The most the crowd could offer was the occasional polite ripple of applause as 55-year-old Merkel waded through an uninspiring speech peppered with references to Konrad Adenauer, Germany's first post-war conservative Chancellor, and her party's role in helping to bring about the fall of the Berlin Wall.

Passion broke her otherwise near-deadpan delivery only once – when she spoke about the "greed" of international bankers who had plunged Germany and the rest of the world into the worst financial crisis since the Depression.

The Chancellor's loudest supporters were a group of middle-aged East German women, who clapped ostentatiously when she finished speaking. "We all admire her so, she's one of us," said one. Two students in their twenties, who had travelled to the town for the afternoon said they had come just to see "Merkel in the flesh".

With only six days to go before the German election, Merkel is relying less on her notoriously-dull performances at campaign rallies than on the public image she has carved out for herself during her four years as Chancellor. With her unassuming style, lack of pretension and her abilities as a mediator in her own government and on the wider political scene, she has become the Chancellor most Germans seem to want.

An opinion published yesterday by Der Spiegel magazine, showed that a staggering 76 per cent of Germans wanted Merkel to play an important role in politics in future, a rating which makes her one of the most popular German leaders since World War Two.

Conservative party placards now filling the streets of German cities simply display a massive billboard sized photograph of Merkel and the words Die Kanzlerin – the Chancellor.

If anything the recession has played into Merkel's hands.
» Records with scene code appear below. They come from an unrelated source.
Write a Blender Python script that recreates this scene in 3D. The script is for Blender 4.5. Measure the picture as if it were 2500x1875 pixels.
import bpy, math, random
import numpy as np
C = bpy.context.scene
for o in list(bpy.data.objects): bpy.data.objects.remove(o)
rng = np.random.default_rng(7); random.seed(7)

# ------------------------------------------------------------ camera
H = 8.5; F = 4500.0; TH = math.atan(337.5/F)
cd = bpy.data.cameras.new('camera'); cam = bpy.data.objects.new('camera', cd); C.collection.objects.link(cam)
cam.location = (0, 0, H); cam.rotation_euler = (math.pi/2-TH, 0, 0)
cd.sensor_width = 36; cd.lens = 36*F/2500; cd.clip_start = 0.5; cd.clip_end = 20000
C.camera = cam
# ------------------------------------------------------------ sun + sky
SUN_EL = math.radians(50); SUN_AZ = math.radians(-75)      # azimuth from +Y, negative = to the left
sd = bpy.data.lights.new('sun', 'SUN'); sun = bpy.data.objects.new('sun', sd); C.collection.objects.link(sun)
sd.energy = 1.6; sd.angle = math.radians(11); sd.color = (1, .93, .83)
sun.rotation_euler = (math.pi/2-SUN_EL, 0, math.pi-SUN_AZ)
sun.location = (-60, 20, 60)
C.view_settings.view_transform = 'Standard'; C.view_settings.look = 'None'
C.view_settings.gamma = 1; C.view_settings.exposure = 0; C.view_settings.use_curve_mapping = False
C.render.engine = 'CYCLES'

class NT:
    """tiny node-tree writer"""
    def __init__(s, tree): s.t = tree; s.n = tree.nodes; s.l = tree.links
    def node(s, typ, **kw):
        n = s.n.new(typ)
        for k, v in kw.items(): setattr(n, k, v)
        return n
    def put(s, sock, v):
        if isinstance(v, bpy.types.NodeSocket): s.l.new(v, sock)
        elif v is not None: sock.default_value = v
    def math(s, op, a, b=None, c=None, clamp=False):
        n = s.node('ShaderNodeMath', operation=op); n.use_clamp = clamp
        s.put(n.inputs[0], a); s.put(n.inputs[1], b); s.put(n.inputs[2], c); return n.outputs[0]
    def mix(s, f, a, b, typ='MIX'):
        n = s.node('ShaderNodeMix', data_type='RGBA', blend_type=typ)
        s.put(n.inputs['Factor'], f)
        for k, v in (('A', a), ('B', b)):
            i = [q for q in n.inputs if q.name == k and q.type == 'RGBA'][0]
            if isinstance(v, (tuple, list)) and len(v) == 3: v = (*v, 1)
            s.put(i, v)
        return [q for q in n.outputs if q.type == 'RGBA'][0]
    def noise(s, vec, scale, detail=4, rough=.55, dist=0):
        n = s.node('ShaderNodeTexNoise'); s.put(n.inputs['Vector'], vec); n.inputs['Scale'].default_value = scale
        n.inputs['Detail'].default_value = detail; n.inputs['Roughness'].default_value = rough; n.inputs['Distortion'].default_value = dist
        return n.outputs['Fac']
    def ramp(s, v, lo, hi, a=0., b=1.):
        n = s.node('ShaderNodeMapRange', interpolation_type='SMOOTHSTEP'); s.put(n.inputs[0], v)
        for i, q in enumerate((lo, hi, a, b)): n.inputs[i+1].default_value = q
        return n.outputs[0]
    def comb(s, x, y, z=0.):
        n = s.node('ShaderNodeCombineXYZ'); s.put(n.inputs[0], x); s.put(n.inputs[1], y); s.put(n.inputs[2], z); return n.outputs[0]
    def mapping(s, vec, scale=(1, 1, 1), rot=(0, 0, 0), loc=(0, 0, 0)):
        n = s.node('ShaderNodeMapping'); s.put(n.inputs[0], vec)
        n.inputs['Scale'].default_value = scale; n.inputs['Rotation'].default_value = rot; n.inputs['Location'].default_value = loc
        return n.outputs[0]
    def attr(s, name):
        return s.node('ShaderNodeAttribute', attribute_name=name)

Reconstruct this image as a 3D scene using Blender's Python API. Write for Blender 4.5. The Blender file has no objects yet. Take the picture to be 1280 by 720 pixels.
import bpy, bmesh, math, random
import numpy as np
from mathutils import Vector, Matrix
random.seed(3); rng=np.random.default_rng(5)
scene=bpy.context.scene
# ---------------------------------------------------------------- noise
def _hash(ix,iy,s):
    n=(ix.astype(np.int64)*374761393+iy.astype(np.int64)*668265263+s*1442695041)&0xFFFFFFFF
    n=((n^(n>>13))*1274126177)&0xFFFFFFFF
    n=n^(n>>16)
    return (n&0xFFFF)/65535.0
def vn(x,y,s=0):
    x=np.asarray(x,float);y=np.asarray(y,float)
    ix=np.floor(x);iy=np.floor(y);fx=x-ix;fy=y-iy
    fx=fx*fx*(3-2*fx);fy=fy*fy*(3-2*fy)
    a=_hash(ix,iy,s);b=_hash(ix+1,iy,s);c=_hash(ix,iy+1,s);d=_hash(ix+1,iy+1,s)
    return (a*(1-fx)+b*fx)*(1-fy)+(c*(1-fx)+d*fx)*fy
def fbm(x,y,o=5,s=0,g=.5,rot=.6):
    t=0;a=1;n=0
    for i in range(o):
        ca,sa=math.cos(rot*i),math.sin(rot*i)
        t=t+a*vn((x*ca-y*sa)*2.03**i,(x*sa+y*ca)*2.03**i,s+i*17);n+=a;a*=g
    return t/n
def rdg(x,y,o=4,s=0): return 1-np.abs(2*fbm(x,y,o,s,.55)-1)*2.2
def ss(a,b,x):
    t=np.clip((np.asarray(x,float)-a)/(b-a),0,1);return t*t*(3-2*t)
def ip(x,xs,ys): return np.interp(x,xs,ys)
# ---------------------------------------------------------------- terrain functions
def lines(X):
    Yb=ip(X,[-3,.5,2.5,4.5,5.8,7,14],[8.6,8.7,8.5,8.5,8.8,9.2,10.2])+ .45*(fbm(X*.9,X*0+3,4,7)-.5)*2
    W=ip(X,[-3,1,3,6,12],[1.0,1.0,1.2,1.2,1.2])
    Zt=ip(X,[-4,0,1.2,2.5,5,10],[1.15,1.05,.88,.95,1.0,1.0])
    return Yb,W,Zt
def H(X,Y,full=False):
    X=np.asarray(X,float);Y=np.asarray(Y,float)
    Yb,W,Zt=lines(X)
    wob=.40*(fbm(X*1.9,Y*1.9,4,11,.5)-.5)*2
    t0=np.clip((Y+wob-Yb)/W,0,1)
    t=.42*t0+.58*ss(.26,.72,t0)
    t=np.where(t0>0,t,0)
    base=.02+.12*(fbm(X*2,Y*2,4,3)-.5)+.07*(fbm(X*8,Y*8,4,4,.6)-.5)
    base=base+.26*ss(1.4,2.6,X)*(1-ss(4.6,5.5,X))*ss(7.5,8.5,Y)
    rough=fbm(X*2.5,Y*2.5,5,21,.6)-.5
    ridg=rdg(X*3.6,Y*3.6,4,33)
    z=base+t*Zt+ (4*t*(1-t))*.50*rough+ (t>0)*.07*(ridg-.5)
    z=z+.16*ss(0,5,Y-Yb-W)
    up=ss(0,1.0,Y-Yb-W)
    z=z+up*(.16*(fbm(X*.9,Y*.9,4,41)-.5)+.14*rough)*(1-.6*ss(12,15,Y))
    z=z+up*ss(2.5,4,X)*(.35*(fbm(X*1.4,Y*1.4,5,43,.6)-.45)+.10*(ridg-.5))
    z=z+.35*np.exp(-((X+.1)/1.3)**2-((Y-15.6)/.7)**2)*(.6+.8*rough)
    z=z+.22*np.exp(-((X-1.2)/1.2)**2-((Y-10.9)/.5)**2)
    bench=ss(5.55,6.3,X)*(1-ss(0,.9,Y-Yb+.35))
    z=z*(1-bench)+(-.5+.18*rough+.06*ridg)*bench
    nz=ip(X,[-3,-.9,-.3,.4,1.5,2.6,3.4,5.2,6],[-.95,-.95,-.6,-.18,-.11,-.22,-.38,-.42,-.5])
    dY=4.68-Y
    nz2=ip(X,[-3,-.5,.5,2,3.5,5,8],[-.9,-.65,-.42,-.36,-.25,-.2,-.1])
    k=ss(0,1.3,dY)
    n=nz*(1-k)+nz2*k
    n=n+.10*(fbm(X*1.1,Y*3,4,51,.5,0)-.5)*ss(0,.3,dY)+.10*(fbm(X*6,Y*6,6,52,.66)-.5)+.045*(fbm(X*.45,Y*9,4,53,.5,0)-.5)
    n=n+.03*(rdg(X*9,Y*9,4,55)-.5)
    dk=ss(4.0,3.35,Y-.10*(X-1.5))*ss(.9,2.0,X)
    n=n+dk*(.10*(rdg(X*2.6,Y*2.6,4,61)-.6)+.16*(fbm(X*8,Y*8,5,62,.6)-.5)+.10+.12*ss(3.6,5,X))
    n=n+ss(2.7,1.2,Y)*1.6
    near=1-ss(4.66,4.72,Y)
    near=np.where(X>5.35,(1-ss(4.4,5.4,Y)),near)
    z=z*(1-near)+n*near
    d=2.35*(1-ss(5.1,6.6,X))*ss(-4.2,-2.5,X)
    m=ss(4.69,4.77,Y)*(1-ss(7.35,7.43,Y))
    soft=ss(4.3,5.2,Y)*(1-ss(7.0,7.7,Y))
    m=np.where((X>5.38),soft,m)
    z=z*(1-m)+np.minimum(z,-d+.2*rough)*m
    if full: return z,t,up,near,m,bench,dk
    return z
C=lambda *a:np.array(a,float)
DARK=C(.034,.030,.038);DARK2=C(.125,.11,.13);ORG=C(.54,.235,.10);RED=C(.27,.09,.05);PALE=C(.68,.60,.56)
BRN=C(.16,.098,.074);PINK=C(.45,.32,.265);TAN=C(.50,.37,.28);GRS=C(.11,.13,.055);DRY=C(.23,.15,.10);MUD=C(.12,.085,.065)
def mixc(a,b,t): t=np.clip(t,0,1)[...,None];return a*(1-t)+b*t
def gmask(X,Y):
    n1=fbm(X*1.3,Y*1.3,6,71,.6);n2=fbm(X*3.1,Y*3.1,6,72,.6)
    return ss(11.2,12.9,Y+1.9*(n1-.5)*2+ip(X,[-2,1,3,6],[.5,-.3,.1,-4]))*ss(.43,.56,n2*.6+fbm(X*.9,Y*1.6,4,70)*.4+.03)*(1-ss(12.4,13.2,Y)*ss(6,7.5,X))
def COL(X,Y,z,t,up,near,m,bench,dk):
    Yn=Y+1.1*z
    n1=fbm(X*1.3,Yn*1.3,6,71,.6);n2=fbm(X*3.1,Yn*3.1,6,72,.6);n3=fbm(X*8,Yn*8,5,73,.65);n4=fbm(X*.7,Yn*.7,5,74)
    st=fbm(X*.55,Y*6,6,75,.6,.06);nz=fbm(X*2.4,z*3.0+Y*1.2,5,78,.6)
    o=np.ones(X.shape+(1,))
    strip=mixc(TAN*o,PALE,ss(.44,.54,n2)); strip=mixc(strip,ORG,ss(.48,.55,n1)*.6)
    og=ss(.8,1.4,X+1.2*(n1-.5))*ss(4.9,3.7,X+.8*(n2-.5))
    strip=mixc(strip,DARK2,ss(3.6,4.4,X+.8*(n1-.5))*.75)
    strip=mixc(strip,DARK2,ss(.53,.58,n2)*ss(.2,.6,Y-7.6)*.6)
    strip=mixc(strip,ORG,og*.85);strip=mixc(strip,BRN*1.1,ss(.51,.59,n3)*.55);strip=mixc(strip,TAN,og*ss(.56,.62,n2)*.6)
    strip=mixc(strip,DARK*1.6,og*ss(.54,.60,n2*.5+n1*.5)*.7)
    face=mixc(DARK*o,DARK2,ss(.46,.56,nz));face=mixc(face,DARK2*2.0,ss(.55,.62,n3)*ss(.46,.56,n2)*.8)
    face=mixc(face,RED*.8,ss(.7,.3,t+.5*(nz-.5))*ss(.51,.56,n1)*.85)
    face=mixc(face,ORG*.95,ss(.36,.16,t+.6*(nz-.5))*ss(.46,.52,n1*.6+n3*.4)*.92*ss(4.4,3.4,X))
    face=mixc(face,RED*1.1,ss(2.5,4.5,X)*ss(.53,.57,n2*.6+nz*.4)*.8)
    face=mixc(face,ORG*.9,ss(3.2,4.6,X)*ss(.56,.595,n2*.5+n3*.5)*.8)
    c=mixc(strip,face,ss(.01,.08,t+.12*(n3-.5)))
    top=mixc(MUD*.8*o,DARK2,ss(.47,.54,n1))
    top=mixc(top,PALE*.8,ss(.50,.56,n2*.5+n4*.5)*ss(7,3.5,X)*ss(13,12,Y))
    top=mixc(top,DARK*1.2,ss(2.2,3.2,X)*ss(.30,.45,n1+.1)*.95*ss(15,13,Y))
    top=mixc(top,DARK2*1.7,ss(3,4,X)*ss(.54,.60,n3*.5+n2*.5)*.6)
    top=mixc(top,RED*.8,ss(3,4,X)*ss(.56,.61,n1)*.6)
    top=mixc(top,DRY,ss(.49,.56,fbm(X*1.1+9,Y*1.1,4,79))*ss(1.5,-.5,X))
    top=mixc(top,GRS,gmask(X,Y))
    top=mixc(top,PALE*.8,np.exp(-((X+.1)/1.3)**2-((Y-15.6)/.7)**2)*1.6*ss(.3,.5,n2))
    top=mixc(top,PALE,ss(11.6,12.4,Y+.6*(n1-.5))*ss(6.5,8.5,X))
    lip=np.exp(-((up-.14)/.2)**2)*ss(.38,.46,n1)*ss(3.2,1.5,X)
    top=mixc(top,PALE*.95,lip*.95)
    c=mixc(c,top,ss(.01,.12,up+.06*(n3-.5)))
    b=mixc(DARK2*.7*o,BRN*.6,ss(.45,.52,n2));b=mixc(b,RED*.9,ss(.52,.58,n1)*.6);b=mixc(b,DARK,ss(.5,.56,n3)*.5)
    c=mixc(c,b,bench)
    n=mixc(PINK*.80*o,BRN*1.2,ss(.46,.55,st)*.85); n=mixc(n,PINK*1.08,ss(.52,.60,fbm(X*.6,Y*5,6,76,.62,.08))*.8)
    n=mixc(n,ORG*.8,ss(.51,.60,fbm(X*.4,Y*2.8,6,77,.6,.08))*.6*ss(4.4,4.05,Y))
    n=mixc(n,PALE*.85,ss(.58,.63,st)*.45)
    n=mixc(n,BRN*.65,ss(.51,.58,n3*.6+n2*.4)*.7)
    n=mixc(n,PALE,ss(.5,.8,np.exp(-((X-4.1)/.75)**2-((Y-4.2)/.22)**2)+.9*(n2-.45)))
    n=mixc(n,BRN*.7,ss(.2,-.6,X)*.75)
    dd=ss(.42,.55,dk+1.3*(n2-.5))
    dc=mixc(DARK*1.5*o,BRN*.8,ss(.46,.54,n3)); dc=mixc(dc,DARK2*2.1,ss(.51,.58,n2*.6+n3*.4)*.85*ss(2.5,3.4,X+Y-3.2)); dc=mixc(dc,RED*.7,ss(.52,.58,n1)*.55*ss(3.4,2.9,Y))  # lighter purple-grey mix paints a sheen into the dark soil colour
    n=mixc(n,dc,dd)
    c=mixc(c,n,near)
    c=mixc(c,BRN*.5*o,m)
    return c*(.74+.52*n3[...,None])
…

Her government's car scrappage scheme is regarded as having saved the German car industry as has its support for the ailing car giant Opel. In the run up to next Sunday's poll, she has been able to portray herself as a leader engaged in a worthy battle to bring international finance to heel.

With her Social Democrat opponents under Frank Walter Steinmeier, the foreign minister, lagging 10 points behind in the opinion polls, nobody seriously doubts that Merkel will remain Chancellor after next Sunday's election. The main question that remains unanswered is which parties will be in the government she leads.